Collected data
* * *
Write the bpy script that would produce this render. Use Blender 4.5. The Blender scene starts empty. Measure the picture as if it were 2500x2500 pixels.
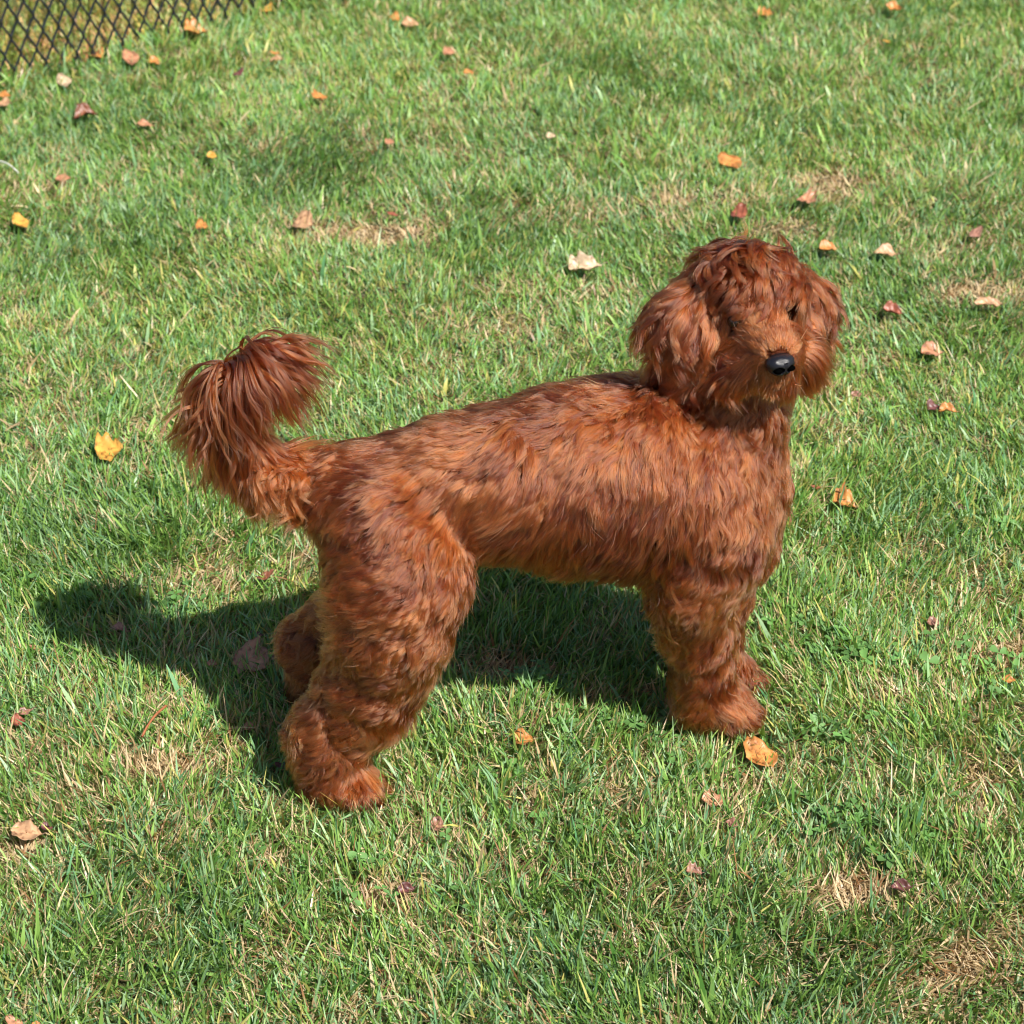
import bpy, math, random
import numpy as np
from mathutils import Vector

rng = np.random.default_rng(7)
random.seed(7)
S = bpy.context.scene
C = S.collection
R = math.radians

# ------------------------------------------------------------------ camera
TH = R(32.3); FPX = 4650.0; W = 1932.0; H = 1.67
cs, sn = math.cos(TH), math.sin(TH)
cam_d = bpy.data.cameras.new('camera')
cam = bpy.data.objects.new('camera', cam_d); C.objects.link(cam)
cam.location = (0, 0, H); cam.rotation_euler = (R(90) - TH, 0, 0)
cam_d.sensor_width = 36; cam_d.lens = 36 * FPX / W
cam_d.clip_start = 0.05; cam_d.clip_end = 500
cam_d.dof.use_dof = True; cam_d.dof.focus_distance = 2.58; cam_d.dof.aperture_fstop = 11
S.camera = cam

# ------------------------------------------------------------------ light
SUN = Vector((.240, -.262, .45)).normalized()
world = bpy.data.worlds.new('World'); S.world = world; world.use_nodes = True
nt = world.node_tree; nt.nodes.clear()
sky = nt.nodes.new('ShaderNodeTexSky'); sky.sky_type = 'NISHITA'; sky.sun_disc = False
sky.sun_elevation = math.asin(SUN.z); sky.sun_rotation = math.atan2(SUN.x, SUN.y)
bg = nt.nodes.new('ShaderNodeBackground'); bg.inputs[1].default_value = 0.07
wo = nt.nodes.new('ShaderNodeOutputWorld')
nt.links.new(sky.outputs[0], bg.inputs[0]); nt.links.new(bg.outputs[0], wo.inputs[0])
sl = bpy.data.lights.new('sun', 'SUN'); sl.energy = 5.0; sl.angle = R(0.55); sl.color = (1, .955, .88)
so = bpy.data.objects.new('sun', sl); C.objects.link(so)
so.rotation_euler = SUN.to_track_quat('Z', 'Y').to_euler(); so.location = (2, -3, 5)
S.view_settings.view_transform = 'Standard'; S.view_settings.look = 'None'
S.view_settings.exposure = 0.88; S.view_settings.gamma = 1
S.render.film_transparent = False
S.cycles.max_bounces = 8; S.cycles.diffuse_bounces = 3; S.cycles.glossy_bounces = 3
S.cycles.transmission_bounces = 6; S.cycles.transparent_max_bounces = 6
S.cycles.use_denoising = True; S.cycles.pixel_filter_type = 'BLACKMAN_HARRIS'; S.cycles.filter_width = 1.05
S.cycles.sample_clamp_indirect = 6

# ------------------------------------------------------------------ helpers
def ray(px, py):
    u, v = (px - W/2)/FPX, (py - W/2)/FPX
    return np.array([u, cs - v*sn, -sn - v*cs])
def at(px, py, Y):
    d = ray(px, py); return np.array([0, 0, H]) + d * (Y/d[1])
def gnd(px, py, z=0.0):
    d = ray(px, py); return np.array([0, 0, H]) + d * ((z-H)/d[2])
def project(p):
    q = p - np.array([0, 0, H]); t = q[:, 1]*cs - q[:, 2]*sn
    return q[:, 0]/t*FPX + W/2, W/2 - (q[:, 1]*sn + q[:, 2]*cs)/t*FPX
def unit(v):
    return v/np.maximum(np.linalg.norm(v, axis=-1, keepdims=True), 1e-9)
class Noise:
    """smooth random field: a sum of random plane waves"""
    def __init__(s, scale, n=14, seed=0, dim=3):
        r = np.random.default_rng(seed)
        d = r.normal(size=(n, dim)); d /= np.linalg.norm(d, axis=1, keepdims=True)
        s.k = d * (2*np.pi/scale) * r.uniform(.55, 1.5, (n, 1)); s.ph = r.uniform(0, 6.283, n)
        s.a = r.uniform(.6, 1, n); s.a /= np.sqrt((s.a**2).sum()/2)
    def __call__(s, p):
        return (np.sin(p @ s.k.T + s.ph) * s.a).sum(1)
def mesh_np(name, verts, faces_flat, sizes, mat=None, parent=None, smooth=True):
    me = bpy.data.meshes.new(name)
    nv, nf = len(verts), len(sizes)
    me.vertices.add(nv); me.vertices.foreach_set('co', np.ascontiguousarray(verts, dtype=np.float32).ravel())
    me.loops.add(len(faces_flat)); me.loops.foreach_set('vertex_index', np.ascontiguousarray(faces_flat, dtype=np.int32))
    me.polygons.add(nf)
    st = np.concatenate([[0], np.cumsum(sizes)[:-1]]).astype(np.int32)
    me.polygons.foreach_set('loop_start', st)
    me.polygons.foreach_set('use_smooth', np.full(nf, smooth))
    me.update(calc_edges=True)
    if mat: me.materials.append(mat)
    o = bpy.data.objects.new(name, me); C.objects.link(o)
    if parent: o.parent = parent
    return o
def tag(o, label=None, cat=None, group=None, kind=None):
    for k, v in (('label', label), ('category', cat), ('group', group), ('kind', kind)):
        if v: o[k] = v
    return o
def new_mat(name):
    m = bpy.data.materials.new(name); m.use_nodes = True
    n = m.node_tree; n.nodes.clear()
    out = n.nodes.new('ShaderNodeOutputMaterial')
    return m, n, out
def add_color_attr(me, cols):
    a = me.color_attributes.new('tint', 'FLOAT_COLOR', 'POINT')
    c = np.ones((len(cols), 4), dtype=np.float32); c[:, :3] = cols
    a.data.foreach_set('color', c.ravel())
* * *
Problem to work on
Repeat, exactly and in full, each line from the start of the data to the line that contains "S.cycles.sample_clamp_indirect = 6". Pictures do not go in.

Response
Write the bpy script that would produce this render. Use Blender 4.5. The Blender scene starts empty. Measure the picture as if it were 2500x2500 pixels.
import bpy, math, random
import numpy as np
from mathutils import Vector

rng = np.random.default_rng(7)
random.seed(7)
S = bpy.context.scene
C = S.collection
R = math.radians

# ------------------------------------------------------------------ camera
TH = R(32.3); FPX = 4650.0; W = 1932.0; H = 1.67
cs, sn = math.cos(TH), math.sin(TH)
cam_d = bpy.data.cameras.new('camera')
cam = bpy.data.objects.new('camera', cam_d); C.objects.link(cam)
cam.location = (0, 0, H); cam.rotation_euler = (R(90) - TH, 0, 0)
cam_d.sensor_width = 36; cam_d.lens = 36 * FPX / W
cam_d.clip_start = 0.05; cam_d.clip_end = 500
cam_d.dof.use_dof = True; cam_d.dof.focus_distance = 2.58; cam_d.dof.aperture_fstop = 11
S.camera = cam

# ------------------------------------------------------------------ light
SUN = Vector((.240, -.262, .45)).normalized()
world = bpy.data.worlds.new('World'); S.world = world; world.use_nodes = True
nt = world.node_tree; nt.nodes.clear()
sky = nt.nodes.new('ShaderNodeTexSky'); sky.sky_type = 'NISHITA'; sky.sun_disc = False
sky.sun_elevation = math.asin(SUN.z); sky.sun_rotation = math.atan2(SUN.x, SUN.y)
bg = nt.nodes.new('ShaderNodeBackground'); bg.inputs[1].default_value = 0.07
wo = nt.nodes.new('ShaderNodeOutputWorld')
nt.links.new(sky.outputs[0], bg.inputs[0]); nt.links.new(bg.outputs[0], wo.inputs[0])
sl = bpy.data.lights.new('sun', 'SUN'); sl.energy = 5.0; sl.angle = R(0.55); sl.color = (1, .955, .88)
so = bpy.data.objects.new('sun', sl); C.objects.link(so)
so.rotation_euler = SUN.to_track_quat('Z', 'Y').to_euler(); so.location = (2, -3, 5)
S.view_settings.view_transform = 'Standard'; S.view_settings.look = 'None'
S.view_settings.exposure = 0.88; S.view_settings.gamma = 1
S.render.film_transparent = False
S.cycles.max_bounces = 8; S.cycles.diffuse_bounces = 3; S.cycles.glossy_bounces = 3
S.cycles.transmission_bounces = 6; S.cycles.transparent_max_bounces = 6
S.cycles.use_denoising = True; S.cycles.pixel_filter_type = 'BLACKMAN_HARRIS'; S.cycles.filter_width = 1.05
S.cycles.sample_clamp_indirect = 6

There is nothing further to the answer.